On Lee’s first day in office, he and Kalra introduced Assembly Bill 20, which would prohibit businesses from contributing to a political candidate’s campaign.

The bill faced a steep uphill climb, even in a state Legislature Democrats control with supermajorities in both chambers.

Lee said he campaigned on the bill as a chief priority, refusing to accept corporate donations as a candidate. He also argued the bill would essentially bring the state into conformity with campaign finance laws passed by 22 states and the federal government.

“I did not come up here and risk it all and run a very unorthodox campaign just to come up here and, at best, nibble away at problems,” Lee said.

Kalra, who chairs the California Legislative Progressive Caucus, praised Lee for starting his legislative career by taking big swings at complex policy issues, but noted that all elected officials eventually face a learning curve once in office.

Kalra noted he faced similar issues after he was first elected to the Assembly in 2016, even after spending eight years on the San Jose City Council.

“I think that he’s going through what a lot of us as progressives go through, especially in the early stages in the Legislature,” he said. “Learning how challenging it can be, both the bureaucracy as well as the different places a lot of our colleagues are, even within the Democratic Party.

“There’s a lot of disappointment and frustration that comes with being a progressive legislator,” Kalra said. “But the key to it is persistence, because the reality is that important, progressive legislation very rarely gets done the first time out of the gate.”

On April 29, Lee faced that learning curve directly as AB 20 died in the Assembly’s Elections Committee, with just one of the committee’s seven members supporting it.

Lee also received a dressing down from committee Chair Assemblyman Marc Berman, D-Palo Alto, who argued that the bill had too many loopholes and was too restrictive by using the phrase “business entity” to describe which campaign contributions it would prohibit.

“AB 20 won’t actually reduce the amount of corporate spending in politics, it will just shift that spending to less-transparent and less-accountable routes like independent expenditures,” Berman said April 29 during the committee meeting. “That is not
progress.”

Since taking office in December, Lee has also helped introduce bills intended to establish a wealth tax and expand the availability of socialized housing — progressive priorities in an area where nearly 73 percent of voters cast a ballot for President Joe Biden last November.

He’s also collaborated with big-name state legislators like Assemblywomen Lorena Gonzalez, D-San Diego, and Buffy Wicks, D-Oakland.

Wicks, who chairs the Assembly’s Select Committee on Social Housing, and Lee co-authored Assembly Bill 387, which would establish a state Social Housing Council with the intent of expanding the development of housing that is operated by a local housing authority or nonprofit rather than a private leasing company or landlord.

Lee framed the bill as a key to lessening the burden of the state’s housing crisis, particularly as more young people enter the housing market.

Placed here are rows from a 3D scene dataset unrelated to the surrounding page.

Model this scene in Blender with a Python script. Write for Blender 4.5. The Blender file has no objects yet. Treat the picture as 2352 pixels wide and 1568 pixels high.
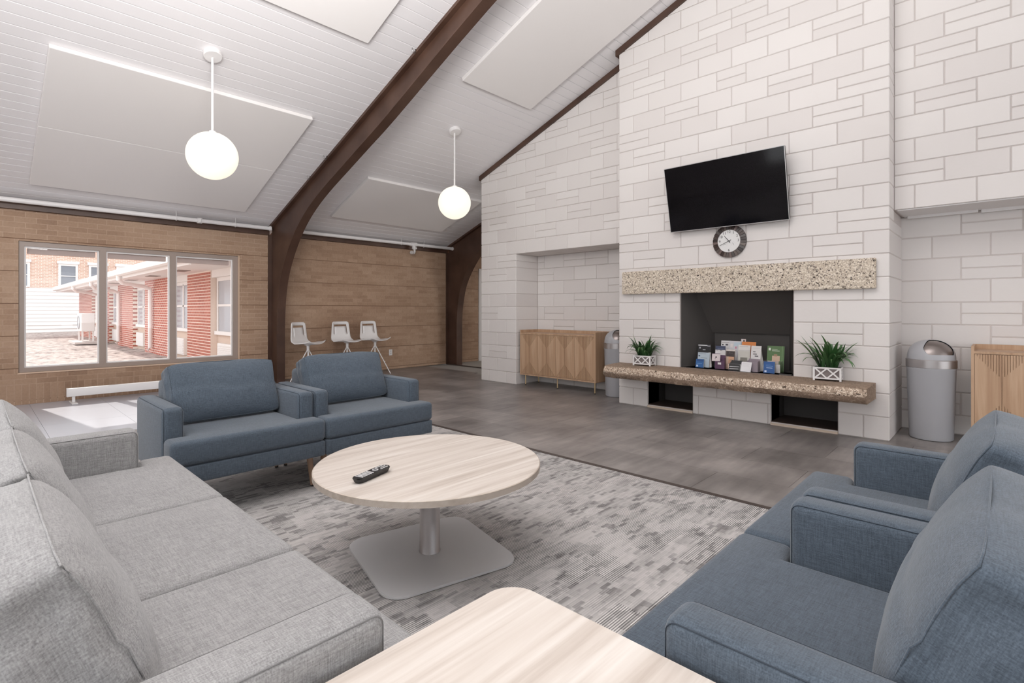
import bpy, bmesh, math, random
from math import sin, cos, pi, radians, atan, atan2, sqrt
from mathutils import Vector, Matrix, noise

random.seed(7)
SC = bpy.context.scene
COL = SC.collection

# ------------------------------------------------------------------ camera, world, light, exposure
cam_d = bpy.data.cameras.new('camera')
cam = bpy.data.objects.new('camera', cam_d)
COL.objects.link(cam)
cam.location = (0, 0, 1.14)
cam.rotation_euler = (radians(90), 0, radians(43.637 - 90))
cam_d.sensor_width = 36
cam_d.lens = 18.107
cam_d.shift_y = -72 / 2352
cam_d.clip_start = 0.02
cam_d.clip_end = 200
SC.camera = cam

W = bpy.data.worlds.new('world')
SC.world = W
W.use_nodes = True
wn = W.node_tree
wn.nodes['Background'].inputs[0].default_value = (0.93, 0.96, 1.0, 1)
wn.nodes['Background'].inputs[1].default_value = 2.2

SC.view_settings.view_transform = 'Standard'
SC.view_settings.look = 'None'
SC.view_settings.gamma = 1
SC.view_settings.use_curve_mapping = False
SC.view_settings.exposure = 0.0

sd = bpy.data.lights.new('sun', 'SUN')
sd.energy = 4.2
sd.angle = radians(1.0)
sd.color = (1.0, 0.95, 0.88)
sun = bpy.data.objects.new('sun', sd)
COL.objects.link(sun)
sun.rotation_euler = Vector((0.16, -1.0, -0.78)).to_track_quat('-Z', 'Y').to_euler()


def area(name, loc, target, sx, sy, watts, color=(1, 1, 1)):
    d = bpy.data.lights.new(name, 'AREA')
    d.shape = 'RECTANGLE'
    d.size = sx
    d.size_y = sy
    d.energy = watts
    d.color = color
    o = bpy.data.objects.new(name, d)
    COL.objects.link(o)
    o.location = loc
    o.rotation_euler = (Vector(target) - Vector(loc)).to_track_quat('-Z', 'Y').to_euler()
    return o


# unseen area lamps added as fill, inside the wall openings built below
area('fill_rear', (-3.9, 1.0, 1.9), (4, 1.6, 1.5), 7.0, 2.6, 45, (1.0, 0.985, 0.97))
area('fill_side', (1.2, -7.9, 1.7), (1.8, 2, 1.6), 8.0, 2.6, 110, (0.98, 0.99, 1.0))
# unseen area lamps added: one bounced off the roof slope, one for the end bay
area('bounce_fill', (0.1, 1.1, 2.9), (0.5, 2.6, 6.0), 1.8, 1.8, 300, (1.0, 0.985, 0.97))
area('fill_end', (9.2, 4.0, 1.8), (8.0, 7.5, 1.0), 1.6, 2.0, 45, (1.0, 0.98, 0.96))

# ------------------------------------------------------------------ materials
MATS = {}


def lin(c):
    r = []
    for v in c[:3]:
        v = v / 255.0
        r.append(v / 12.92 if v <= 0.04045 else ((v + 0.055) / 1.055) ** 2.4)
    return (r[0], r[1], r[2], 1)


def newmat(name):
    m = bpy.data.materials.new(name)
    m.use_nodes = True
    nt = m.node_tree
    return m, nt, nt.nodes['Principled BSDF']


def plain(name, rgb, rough=0.6, metal=0.0, spec=0.5):
    if name in MATS:
        return MATS[name]
    m, nt, b = newmat(name)
    b.inputs['Base Color'].default_value = lin(rgb)
    b.inputs['Roughness'].default_value = rough
    b.inputs['Metallic'].default_value = metal
    b.inputs['Specular IOR Level'].default_value = spec
    MATS[name] = m
    return m


def N(nt, kind, **kw):
    n = nt.nodes.new(kind)
    for k, v in kw.items():
        setattr(n, k, v)
    return n


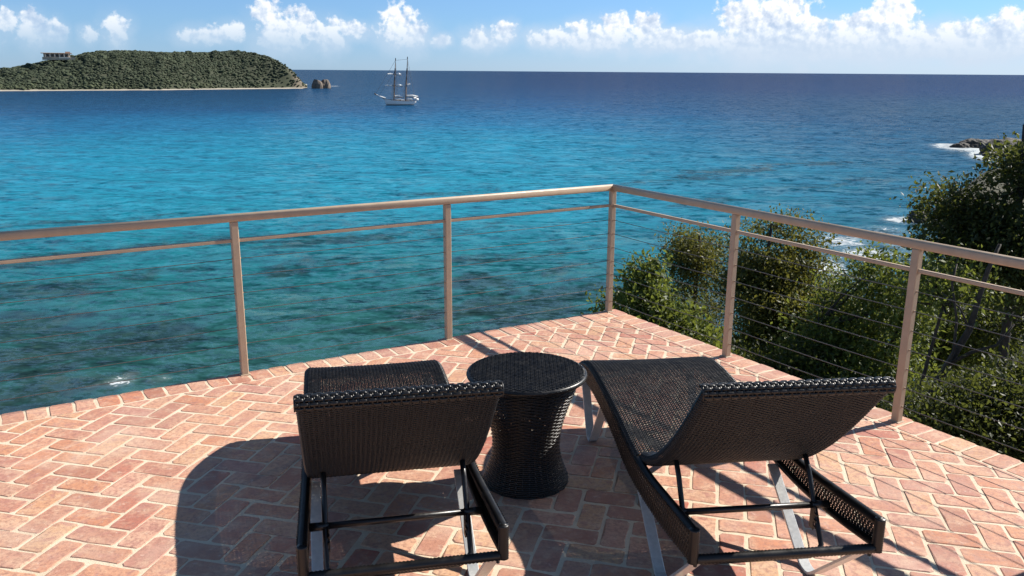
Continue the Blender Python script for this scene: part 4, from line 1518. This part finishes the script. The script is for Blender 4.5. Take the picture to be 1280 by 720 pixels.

“The reality is most people in (my) generation, and probably younger than (me), probably will never dream of having home ownership in California unless they really, really strike out and are lucky in a lot of different ways or they have intergenerational wealth,” Lee said.

He added that the state’s woeful lack of housing affects every income demographic.

“High-income people need a place to live too, that’s just an objective truth … but we’re also then alienating and not providing for people that don’t have high means,” he said.

Eventually, Lee said he also hopes to help establish universal health care access across the state and reform the state’s justice system.

But none of those priorities will be a panacea on their own, he cautioned.

“It’s kind of scary to think, sometimes, as difficult as it is to make sure we have social housing and have universal health care in place and have wealth taxes to pay for it and all these things, that’s just the beginning of what we need,” he said. “There’s going to be so much more.”